* _DIRECTION_: Search the listing below for "scene". Copy each matching line.

━━━━━ RECORDED INFORMATION ━━━━━

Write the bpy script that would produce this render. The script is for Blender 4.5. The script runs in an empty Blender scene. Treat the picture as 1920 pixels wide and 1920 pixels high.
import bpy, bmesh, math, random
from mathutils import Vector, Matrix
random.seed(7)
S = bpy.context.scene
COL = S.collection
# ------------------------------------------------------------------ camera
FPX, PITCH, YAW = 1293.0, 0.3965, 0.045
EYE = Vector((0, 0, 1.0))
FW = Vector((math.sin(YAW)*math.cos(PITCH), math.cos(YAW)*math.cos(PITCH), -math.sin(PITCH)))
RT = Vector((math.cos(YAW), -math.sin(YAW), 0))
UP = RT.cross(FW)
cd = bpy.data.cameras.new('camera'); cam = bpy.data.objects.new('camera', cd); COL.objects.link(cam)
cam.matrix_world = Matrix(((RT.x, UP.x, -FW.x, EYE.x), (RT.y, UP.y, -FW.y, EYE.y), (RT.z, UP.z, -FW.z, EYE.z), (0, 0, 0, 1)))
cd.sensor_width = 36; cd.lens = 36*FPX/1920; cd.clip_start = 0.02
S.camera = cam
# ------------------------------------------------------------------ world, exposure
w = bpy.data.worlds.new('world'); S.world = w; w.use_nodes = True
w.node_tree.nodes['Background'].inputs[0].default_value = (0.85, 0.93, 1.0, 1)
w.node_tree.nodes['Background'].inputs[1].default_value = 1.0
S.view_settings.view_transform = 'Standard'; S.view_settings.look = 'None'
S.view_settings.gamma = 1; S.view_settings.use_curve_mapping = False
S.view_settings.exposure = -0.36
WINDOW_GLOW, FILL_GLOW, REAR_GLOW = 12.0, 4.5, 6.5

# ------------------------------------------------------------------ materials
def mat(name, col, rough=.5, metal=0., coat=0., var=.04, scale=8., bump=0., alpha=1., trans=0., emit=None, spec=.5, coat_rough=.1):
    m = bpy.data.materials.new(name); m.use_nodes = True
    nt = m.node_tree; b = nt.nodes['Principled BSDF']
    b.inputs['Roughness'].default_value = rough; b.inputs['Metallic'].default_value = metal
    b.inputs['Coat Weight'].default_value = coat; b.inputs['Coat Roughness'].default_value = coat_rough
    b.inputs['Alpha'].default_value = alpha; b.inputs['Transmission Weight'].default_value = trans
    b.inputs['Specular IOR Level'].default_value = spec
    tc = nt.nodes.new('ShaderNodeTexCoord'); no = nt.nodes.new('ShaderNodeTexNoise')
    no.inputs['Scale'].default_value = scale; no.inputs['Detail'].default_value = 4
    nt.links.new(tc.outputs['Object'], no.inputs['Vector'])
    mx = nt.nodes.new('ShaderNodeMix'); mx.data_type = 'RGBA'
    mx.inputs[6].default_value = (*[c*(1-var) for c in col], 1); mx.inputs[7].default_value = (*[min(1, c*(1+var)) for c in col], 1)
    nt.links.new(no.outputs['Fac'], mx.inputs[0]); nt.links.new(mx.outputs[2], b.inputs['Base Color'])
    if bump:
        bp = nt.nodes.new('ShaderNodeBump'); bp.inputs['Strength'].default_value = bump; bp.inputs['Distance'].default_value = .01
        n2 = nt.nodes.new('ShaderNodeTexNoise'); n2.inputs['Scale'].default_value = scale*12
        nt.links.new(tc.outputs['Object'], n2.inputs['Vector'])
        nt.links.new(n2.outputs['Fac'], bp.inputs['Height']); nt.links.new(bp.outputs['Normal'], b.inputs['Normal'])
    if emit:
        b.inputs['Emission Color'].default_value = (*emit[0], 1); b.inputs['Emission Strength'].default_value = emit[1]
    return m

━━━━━

* _COMPLETED EXERCISE_:
Write the bpy script that would produce this render. The script is for Blender 4.5. The script runs in an empty Blender scene. Treat the picture as 1920 pixels wide and 1920 pixels high.
S = bpy.context.scene